PROVIDED ENTRIES:
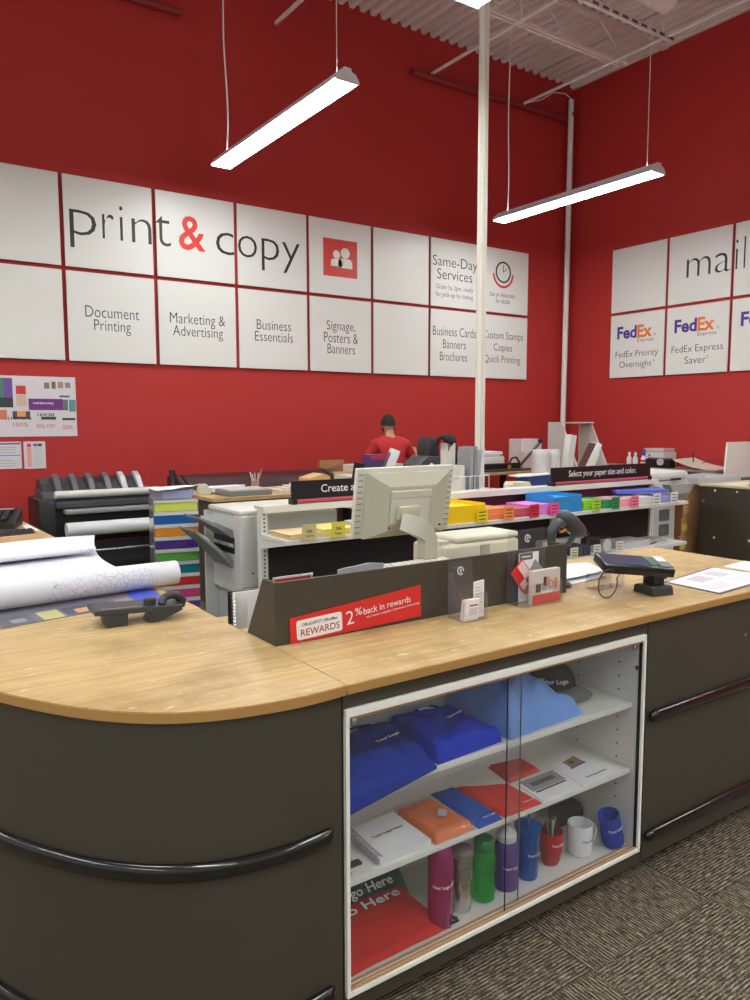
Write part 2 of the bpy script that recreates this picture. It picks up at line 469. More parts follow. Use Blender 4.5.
PAN = {}
for (r, k), nm in names.items():
    z0, z1 = ROWS[r]; x0 = PX[k]
    t = thing('wall_panel', nm, 'sign', (x0 + PW / 2, 8.37, z0))
    b = MB(); b.box(x0, x0 + PW, BPy, BPy + .018, z0, z1, bev=.003); obj('panel_face', b, PANEL, t)
    b = MB()
    for xx in (x0 + .12, x0 + PW - .12):
        for zz in (z0 + .12, z1 - .12): b.cyl((xx, BPy + .018, zz), (xx, 8.39, zz), .012, 8)
    obj('standoff', b, RED, t)
    PAN[(r, k)] = t
def wt(s, key, x0, x1, z0, z1, mat=INK, bold=0.0, **kw):
    return text(s, PAN[key], ((x0 + x1) / 2, BPy - .0005, (z0 + z1) / 2), X3, Z3, x1 - x0, z1 - z0, mat, bold, **kw)
TH = -0.008
# "print & copy": baseline about 3.44, x-height 0.22
wt('p', (0, 1), 2.02, 2.285, 3.312, 3.69, INKB, -.015)
wt('r', (0, 1), 2.345, 2.465, 3.44, 3.69, INKB, -.015)
wt('i', (0, 1), 2.525, 2.56, 3.44, 3.79, INKB, -.015)
wt('n', (0, 1), 2.65, 2.862, 3.44, 3.69, INK, -.015)
wt('t', (0, 2), 2.905, 3.075, 3.44, 3.76, INK, -.015)
wt('&', (0, 2), 3.165, 3.475, 3.43, 3.80, INKR, .012)
wt('c', (0, 2), 3.6, 3.82, 3.435, 3.68, INKB, -.015)
wt('o', (0, 3), 3.868, 4.11, 3.435, 3.68, INKB, -.015)
wt('p', (0, 3), 4.17, 4.40, 3.312, 3.68, INKB, -.015)
wt('y', (0, 3), 4.44, 4.68, 3.312, 3.67, INKB, -.015)
wt('Document', (1, 1), 2.14, 2.70, 2.625, 2.742, INK, TH)
wt('Printing', (1, 1), 2.225, 2.605, 2.455, 2.605, INK, TH)
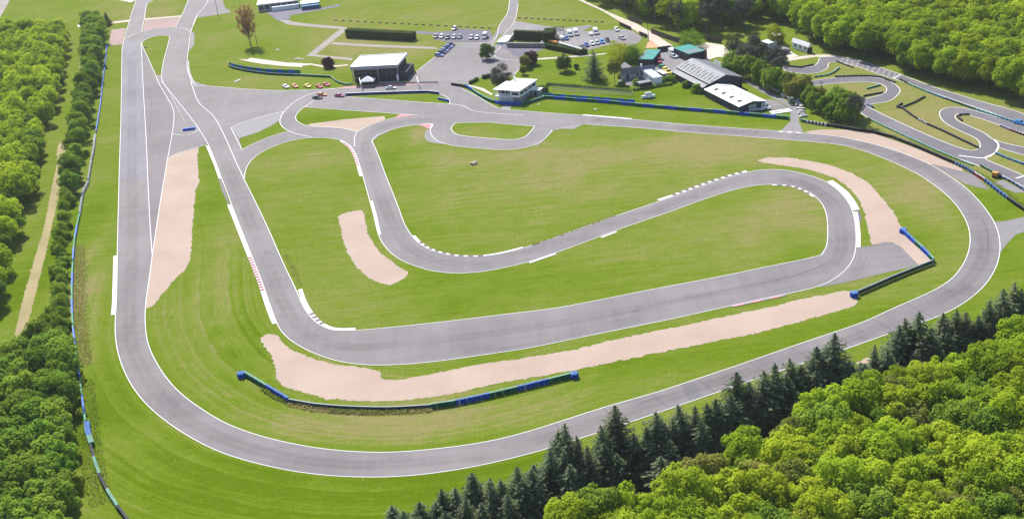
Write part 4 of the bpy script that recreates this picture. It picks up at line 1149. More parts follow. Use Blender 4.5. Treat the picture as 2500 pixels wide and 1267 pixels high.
# --- group of pines and broadleaf trees between the yards and the kart track
for px, py, h, kd in [(1790, 98, 11, 'p'), (1815, 108, 12, 'p'), (1842, 92, 12, 'p'), (1835, 118, 11, 'p'), (1862, 112, 11, 'p'), (1880, 128, 11, 'p'), (1900, 120, 12, 'p'), (1905, 140, 11, 'p'), (1782, 128, 8, 'm'), (1800, 140, 8, 'm'), (1830, 138, 9, 'm'), (1855, 150, 9, 'm'), (1778, 150, 6, 'h'), (1870, 160, 8, 'm'),
                          (1895, 165, 9, 'm'), (1880, 178, 7, 'h'), (1925, 178, 8, 'b'), (1950, 190, 8, 'b'), (1930, 200, 7, 'b'), (1965, 185, 7, 'b'), (1975, 215, 6, 'h'), (1990, 230, 6, 'h'), (2015, 240, 6, 'h'), (2050, 212, 9, 'm'), (2075, 222, 9, 'm'), (2040, 235, 7, 'h'), (2090, 235, 10, 'p'), (2060, 250, 7, 'h'),
                          (1910, 190, 6, 'h'), (2085, 255, 6, 'h'), (2000, 215, 6, 'b'), (1948, 205, 6, 'h'), (2030, 262, 5, 'h')]:
    x, y = topped(px, py, h)
    if kd == 'p': plant(0, 'pine_tree', P_PINE, P_TRUNK_P, x, y, h / 14.2, 'dusky grey-green pine in the clump between the yard and the kart track', 'pine', 'pines beside the kart track')
    elif kd == 'm': plant(0, 'broadleaf_tree', P_MID, P_TRUNK, x, y, h / 12.4, 'rounded green tree in the clump between the yard and the kart track', 'tree', 'green trees beside the kart track')
    elif kd == 'b': plant(0, 'broadleaf_tree', P_BRONZE, P_TRUNK, x, y, h / 11.2, 'bronze-leaved tree in the clump between the yard and the kart track', 'tree', 'bronze trees beside the kart track')
    else: plant(0, 'shrub', P_HEDGE, P_TRUNK_S, x, y, h / 5.4, 'green bush at the foot of the clump beside the kart track', 'shrub', 'bushes beside the kart track')

# bare dead trunks standing in it
for (ax, ay, bx, by) in [(86, 32, 117, 175), (2, 98, 20, 155), (108, 125, 118, 190), (28, 60, 40, 135)]:
    x, y = g(bx, by); s = scale_at(x, y); h = (by - ay) / s / .95
    t = MB().tube((0, 0, 0), (-.4, 0, h), .16, .05, 6)
    for q in range(5):
        a = random.uniform(0, 6.28); z = h * random.uniform(.35, .9)
        t.tube((-.4 * z / h, 0, z), (math.cos(a) * 1.1, math.sin(a) * 1.1, z + .9), .05, .02, 4)
    o = t.build('dead_tree', M['bark_grey']); o.location = (x, y, 0)
    tag(o, 'bare grey dead trunk standing in the left wood', 'dead tree', 'dead trunks in the left wood')
for px, py, h in [(180, 270, 9), (80, 855, 8), (50, 960, 8), (60, 1060, 7), (110, 1180, 7), (55, 395, 9)]:
    x, y = topped(px, py, h)
    plant(0, 'broadleaf_tree', P_MID, P_TRUNK, x, y, h / 12.6, 'rounded tree rising above the left hedge', 'tree', 'trees above the left hedge')
x, y = topped(256, 30, 7)
t = empty('spruce_tree', (x, y, 0), 0, 'small dark conifer at the top end of the left hedge', 'spruce')
link_mesh('crown', P_SPRUCE[1], t, (0, 0, 0), 0, (.62, .62, .5)); link_mesh('trunk', P_TRUNK_P[0], t, (0, 0, 0), 0, .5)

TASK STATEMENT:
Quote the records above exactly, leaving out any pictures.

EXPECTED OUTPUT:
Write part 2 of the bpy script that recreates this picture. It picks up at line 469. More parts follow. Use Blender 4.5.
PAN = {}
for (r, k), nm in names.items():
    z0, z1 = ROWS[r]; x0 = PX[k]
    t = thing('wall_panel', nm, 'sign', (x0 + PW / 2, 8.37, z0))
    b = MB(); b.box(x0, x0 + PW, BPy, BPy + .018, z0, z1, bev=.003); obj('panel_face', b, PANEL, t)
    b = MB()
    for xx in (x0 + .12, x0 + PW - .12):
        for zz in (z0 + .12, z1 - .12): b.cyl((xx, BPy + .018, zz), (xx, 8.39, zz), .012, 8)
    obj('standoff', b, RED, t)
    PAN[(r, k)] = t
def wt(s, key, x0, x1, z0, z1, mat=INK, bold=0.0, **kw):
    return text(s, PAN[key], ((x0 + x1) / 2, BPy - .0005, (z0 + z1) / 2), X3, Z3, x1 - x0, z1 - z0, mat, bold, **kw)
TH = -0.008
# "print & copy": baseline about 3.44, x-height 0.22
wt('p', (0, 1), 2.02, 2.285, 3.312, 3.69, INKB, -.015)
wt('r', (0, 1), 2.345, 2.465, 3.44, 3.69, INKB, -.015)
wt('i', (0, 1), 2.525, 2.56, 3.44, 3.79, INKB, -.015)
wt('n', (0, 1), 2.65, 2.862, 3.44, 3.69, INK, -.015)
wt('t', (0, 2), 2.905, 3.075, 3.44, 3.76, INK, -.015)
wt('&', (0, 2), 3.165, 3.475, 3.43, 3.80, INKR, .012)
wt('c', (0, 2), 3.6, 3.82, 3.435, 3.68, INKB, -.015)
wt('o', (0, 3), 3.868, 4.11, 3.435, 3.68, INKB, -.015)
wt('p', (0, 3), 4.17, 4.40, 3.312, 3.68, INKB, -.015)
wt('y', (0, 3), 4.44, 4.68, 3.312, 3.67, INKB, -.015)
wt('Document', (1, 1), 2.14, 2.70, 2.625, 2.742, INK, TH)
wt('Printing', (1, 1), 2.225, 2.605, 2.455, 2.605, INK, TH)
Write part 4 of the bpy script that recreates this picture. It picks up at line 1149. More parts follow. Use Blender 4.5. Treat the picture as 2500 pixels wide and 1267 pixels high.
# --- group of pines and broadleaf trees between the yards and the kart track
for px, py, h, kd in [(1790, 98, 11, 'p'), (1815, 108, 12, 'p'), (1842, 92, 12, 'p'), (1835, 118, 11, 'p'), (1862, 112, 11, 'p'), (1880, 128, 11, 'p'), (1900, 120, 12, 'p'), (1905, 140, 11, 'p'), (1782, 128, 8, 'm'), (1800, 140, 8, 'm'), (1830, 138, 9, 'm'), (1855, 150, 9, 'm'), (1778, 150, 6, 'h'), (1870, 160, 8, 'm'),
                          (1895, 165, 9, 'm'), (1880, 178, 7, 'h'), (1925, 178, 8, 'b'), (1950, 190, 8, 'b'), (1930, 200, 7, 'b'), (1965, 185, 7, 'b'), (1975, 215, 6, 'h'), (1990, 230, 6, 'h'), (2015, 240, 6, 'h'), (2050, 212, 9, 'm'), (2075, 222, 9, 'm'), (2040, 235, 7, 'h'), (2090, 235, 10, 'p'), (2060, 250, 7, 'h'),
                          (1910, 190, 6, 'h'), (2085, 255, 6, 'h'), (2000, 215, 6, 'b'), (1948, 205, 6, 'h'), (2030, 262, 5, 'h')]:
    x, y = topped(px, py, h)
    if kd == 'p': plant(0, 'pine_tree', P_PINE, P_TRUNK_P, x, y, h / 14.2, 'dusky grey-green pine in the clump between the yard and the kart track', 'pine', 'pines beside the kart track')
    elif kd == 'm': plant(0, 'broadleaf_tree', P_MID, P_TRUNK, x, y, h / 12.4, 'rounded green tree in the clump between the yard and the kart track', 'tree', 'green trees beside the kart track')
    elif kd == 'b': plant(0, 'broadleaf_tree', P_BRONZE, P_TRUNK, x, y, h / 11.2, 'bronze-leaved tree in the clump between the yard and the kart track', 'tree', 'bronze trees beside the kart track')
    else: plant(0, 'shrub', P_HEDGE, P_TRUNK_S, x, y, h / 5.4, 'green bush at the foot of the clump beside the kart track', 'shrub', 'bushes beside the kart track')

# bare dead trunks standing in it
for (ax, ay, bx, by) in [(86, 32, 117, 175), (2, 98, 20, 155), (108, 125, 118, 190), (28, 60, 40, 135)]:
    x, y = g(bx, by); s = scale_at(x, y); h = (by - ay) / s / .95
    t = MB().tube((0, 0, 0), (-.4, 0, h), .16, .05, 6)
    for q in range(5):
        a = random.uniform(0, 6.28); z = h * random.uniform(.35, .9)
        t.tube((-.4 * z / h, 0, z), (math.cos(a) * 1.1, math.sin(a) * 1.1, z + .9), .05, .02, 4)
    o = t.build('dead_tree', M['bark_grey']); o.location = (x, y, 0)
    tag(o, 'bare grey dead trunk standing in the left wood', 'dead tree', 'dead trunks in the left wood')
for px, py, h in [(180, 270, 9), (80, 855, 8), (50, 960, 8), (60, 1060, 7), (110, 1180, 7), (55, 395, 9)]:
    x, y = topped(px, py, h)
    plant(0, 'broadleaf_tree', P_MID, P_TRUNK, x, y, h / 12.6, 'rounded tree rising above the left hedge', 'tree', 'trees above the left hedge')
x, y = topped(256, 30, 7)
t = empty('spruce_tree', (x, y, 0), 0, 'small dark conifer at the top end of the left hedge', 'spruce')
link_mesh('crown', P_SPRUCE[1], t, (0, 0, 0), 0, (.62, .62, .5)); link_mesh('trunk', P_TRUNK_P[0], t, (0, 0, 0), 0, .5)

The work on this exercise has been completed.